Ты протягиваешь руку бабуле. Она уже успела вытереть себе лицо, а теперь принялась чистить твои руки. Ты не спускаешь глаз с Буратино. Происходит рукопожатие.
- Ты обидел бабулю? Извинись, пожалуйста!.. А теперь ешь. Вкусно, правда?.. Ты хочешь, чтобы я приходил к тебе?.. Только если ты не будешь обижать меня... Кончил кашу?.. Поблагодари, пожалуйста, бабулю!..
Мама, почуяв необычное, тоже включилась в действие, начала объяснять Буратино, что Паата умный и сдержанный мальчик. Буратино рад этому. Попрощавшись с тобой пожатием руки, Буратино отдаляется от тебя, двигаясь вдоль стола. Ты тревожишься.
- Буратино! - кричишь ему вслед, - приходи еще!
Вскоре «приходит» папа, и ты с помощью мамы и бабули объясняешь ему, какой к тебе приходил человечек.
Папа задумывается. Он серьезно начинает обдумывать сценарий, способ выступления, содержание общения.
Буратино появляется один-два раза в день, в заранее назначенное время, иногда совершенно неожиданно, когда возникает особо напряженная ситуация. Его появление восстанавливает атмосферу взаимоуважения, разряжает обстановку возникновения конфликтов.

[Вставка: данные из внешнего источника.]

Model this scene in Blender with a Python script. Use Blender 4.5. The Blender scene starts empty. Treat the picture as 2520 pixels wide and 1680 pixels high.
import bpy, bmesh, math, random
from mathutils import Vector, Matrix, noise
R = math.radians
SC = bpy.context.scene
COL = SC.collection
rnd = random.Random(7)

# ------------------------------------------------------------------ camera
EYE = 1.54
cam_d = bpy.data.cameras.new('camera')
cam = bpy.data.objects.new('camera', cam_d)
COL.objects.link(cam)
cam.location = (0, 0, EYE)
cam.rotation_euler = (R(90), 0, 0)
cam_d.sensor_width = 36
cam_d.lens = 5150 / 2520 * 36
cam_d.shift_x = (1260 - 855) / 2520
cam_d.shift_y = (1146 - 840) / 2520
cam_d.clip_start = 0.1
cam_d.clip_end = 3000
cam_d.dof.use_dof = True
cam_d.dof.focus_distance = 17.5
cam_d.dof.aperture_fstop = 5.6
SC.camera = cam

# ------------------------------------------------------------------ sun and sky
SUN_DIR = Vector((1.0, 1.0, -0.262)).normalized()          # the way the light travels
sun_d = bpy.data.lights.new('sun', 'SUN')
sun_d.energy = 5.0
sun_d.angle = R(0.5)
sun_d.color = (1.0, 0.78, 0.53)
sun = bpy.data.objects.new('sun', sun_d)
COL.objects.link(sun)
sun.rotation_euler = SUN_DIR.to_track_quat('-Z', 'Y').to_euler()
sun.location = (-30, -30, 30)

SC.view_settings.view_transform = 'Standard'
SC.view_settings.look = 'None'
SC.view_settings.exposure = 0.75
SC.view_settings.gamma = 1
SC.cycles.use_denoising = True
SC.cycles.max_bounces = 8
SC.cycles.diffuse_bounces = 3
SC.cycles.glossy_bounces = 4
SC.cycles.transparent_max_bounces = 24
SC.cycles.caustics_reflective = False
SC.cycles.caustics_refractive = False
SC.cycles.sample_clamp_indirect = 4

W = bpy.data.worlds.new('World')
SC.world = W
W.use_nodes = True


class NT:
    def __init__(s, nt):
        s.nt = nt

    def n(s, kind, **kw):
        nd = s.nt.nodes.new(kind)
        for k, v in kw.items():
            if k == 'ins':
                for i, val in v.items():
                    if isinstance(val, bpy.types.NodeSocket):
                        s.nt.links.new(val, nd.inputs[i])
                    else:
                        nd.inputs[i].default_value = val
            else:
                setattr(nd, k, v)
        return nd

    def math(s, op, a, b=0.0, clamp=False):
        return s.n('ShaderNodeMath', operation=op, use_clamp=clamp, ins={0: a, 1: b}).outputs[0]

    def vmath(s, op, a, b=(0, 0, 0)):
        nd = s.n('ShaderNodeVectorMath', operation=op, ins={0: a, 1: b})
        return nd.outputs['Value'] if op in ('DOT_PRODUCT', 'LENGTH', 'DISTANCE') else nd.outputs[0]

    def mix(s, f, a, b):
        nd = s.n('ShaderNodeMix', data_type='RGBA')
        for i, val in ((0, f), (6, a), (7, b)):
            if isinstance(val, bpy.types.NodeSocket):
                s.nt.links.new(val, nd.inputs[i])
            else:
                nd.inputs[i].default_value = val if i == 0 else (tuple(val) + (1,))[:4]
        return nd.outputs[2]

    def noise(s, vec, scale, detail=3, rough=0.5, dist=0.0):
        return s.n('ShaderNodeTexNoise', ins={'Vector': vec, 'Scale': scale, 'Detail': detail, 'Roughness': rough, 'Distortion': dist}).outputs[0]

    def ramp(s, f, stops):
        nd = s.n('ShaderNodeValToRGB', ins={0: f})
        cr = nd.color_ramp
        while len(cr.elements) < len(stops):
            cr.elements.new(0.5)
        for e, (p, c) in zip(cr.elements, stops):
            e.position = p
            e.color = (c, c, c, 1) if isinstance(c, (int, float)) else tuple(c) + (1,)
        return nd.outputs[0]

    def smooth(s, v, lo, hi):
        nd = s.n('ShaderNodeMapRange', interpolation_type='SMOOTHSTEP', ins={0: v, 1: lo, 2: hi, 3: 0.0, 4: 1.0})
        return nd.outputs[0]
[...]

К приходу Буратино ты готовишься, как к празднику. Он может сесть тебе на плечо, на голову, ущипнуть за щеку, подать ложку. Он несет тебе конфету, печенье, он
говорит с тобой обо всем, что тебя интересует. Рассказывает сказки, учит стихам, приучает тебя к вежливости, требует быть сдержанным. Он всегда знает о твоих каждодневных поступках, радуется твоим добрым делам, огорчается твоим дерзостям. Полон надежд, что ты умный и хороший. Буратино может убаюкивать тебя, и хотя колыбельная в его исполнении звучит не так уж мелодично, ты все же засыпаешь.
Я готов поклясться, я уверен, что ни один воспитатель не смог бы так сильно повлиять на нравственно-этическое и умственное развитие моего Пааты, как его общение с Буратино, продолжавшееся всего восемь-десять месяцев.
По-моему плану Буратино должен был насовсем попрощаться с тобой и уехать далеко-далеко, как только мы обнаружили бы, что его влияние на тебя начинает слабеть. Но произошла досадная ошибка.